Rico Gagliano: Let’s see this in action because this thing is wheeled out by somebody who is specially trained is my understanding to do this job. Tell me about that.


Ryan Wilson: So our carvers have knowledge of all the recipes, they need to know how to make the mashed potatoes, the creamed corn, creamed spinach, yorkshire pudding. And then, obviously, how to handle the meat. And they have to have a table side service component, they need to be able to present to the guests and introduce themselves, talk to the guests about what beef we’re serving, the history of the restaurant.

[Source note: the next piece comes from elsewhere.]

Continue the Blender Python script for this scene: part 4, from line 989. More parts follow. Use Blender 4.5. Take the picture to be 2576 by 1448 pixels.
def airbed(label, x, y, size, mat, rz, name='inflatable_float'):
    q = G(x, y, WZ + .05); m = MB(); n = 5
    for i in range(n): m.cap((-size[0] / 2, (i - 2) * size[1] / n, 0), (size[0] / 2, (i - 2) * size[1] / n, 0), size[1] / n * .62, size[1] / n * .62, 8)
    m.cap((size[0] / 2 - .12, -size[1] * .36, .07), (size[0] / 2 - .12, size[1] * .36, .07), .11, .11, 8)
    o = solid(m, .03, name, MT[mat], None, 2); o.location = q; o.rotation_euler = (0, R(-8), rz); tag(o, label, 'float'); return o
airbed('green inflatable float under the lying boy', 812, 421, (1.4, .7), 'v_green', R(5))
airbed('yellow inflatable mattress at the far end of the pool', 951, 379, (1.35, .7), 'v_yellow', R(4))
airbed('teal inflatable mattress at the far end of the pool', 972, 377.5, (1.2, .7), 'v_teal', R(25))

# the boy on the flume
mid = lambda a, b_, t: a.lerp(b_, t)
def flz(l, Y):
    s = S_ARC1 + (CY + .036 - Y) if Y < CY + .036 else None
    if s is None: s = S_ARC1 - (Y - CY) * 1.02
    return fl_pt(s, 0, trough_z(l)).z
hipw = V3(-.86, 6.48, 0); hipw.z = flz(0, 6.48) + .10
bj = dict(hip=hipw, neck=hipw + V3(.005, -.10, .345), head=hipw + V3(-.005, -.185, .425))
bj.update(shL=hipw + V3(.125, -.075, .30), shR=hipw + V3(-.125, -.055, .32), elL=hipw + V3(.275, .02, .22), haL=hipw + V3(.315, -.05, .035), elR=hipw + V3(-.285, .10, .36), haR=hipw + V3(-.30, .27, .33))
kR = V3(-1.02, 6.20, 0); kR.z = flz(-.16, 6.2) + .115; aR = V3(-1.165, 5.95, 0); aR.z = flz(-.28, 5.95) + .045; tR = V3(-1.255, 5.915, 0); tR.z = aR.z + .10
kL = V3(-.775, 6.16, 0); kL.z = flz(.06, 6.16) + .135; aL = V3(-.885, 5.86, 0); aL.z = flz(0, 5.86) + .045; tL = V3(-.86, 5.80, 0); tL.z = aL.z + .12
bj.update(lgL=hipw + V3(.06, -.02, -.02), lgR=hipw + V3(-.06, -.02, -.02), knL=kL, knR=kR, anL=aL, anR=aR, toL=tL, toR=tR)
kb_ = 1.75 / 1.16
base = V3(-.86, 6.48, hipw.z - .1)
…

Rico Gagliano: So, basically, they have to be able to be really good chefs but also be able to talk to people and I can tell you as a radio guy who interviews a lot of chefs, that’s hard to come by.


Ryan Wilson: Speaking as a chef myself, yes, you don’t often find that combination of tactical capability and willingness let alone passion around talking to people.

Rico Gagliano: Let’s see this happen. This is–


Gregorio: Gregorio.

Gregorio stands by the cart, ready to carve up some prime rib for Rico.

Rico Gagliano: Gregorio, how long have you been doing this?


Gregorio: 28 years.

Rico Gagliano: 28 years?


Gregorio: Yep. ’89.

Rico Gagliano: I’ll ask you, what cut should I get, what’s your favorite cut from this cart?


Gregorio: That all depends [on] how hungry, you have. You can have Lawry’s cut, that’s a typical cut.

Rico Gagliano: How big is that, the Lawry’s cut?


Gregorio: That’s 9 to 10 ounces.

Rico Gagliano: OK, it’s the classic cut. I’ll take that and then I can bring some back to all of the jealous people back in the studio who can’t believe I got this assignment.

Rico talks with Ryan while his prime rib is waiting to be consumed.

Oh my God, that is cutting like butter… and of course you’re putting mashed potatoes on there, you didn’t have to ask me if I wanted them because of course I did. And, let’s see.


Ryan Wilson: I would tell you to start next to the bone. I think that’s the probably one of the more tender sections and you’re going to get some great richness and flavor from the meat next to the bone.

Rico Gagliano: Here we go. That is ridiculous. There is something about the mouthfeel of it that makes it feel opulent.


Ryan Wilson: Emotionally I can’t pinpoint it, but you’re absolutely right. Certainly, pleasurable but you feel really satisfied.

Rico Gagliano: Oh I do feel though that I should ask one question for the vegetarians in the audience. I actually interviewed someone who was an expert in mid-century dining, and he said that this restaurant pioneered the idea of serving salad at the beginning of a meal.

It used to be served at the end. And the point was to show off that in California you could have fresh vegetables all year round. Is that true?


Ryan Wilson: I can’t make sure that it’s true but it’s definitely part of our lore. The other one that I think is important to mention that we also claim the first restaurant to offer a doggy bag because these are, these are big meals.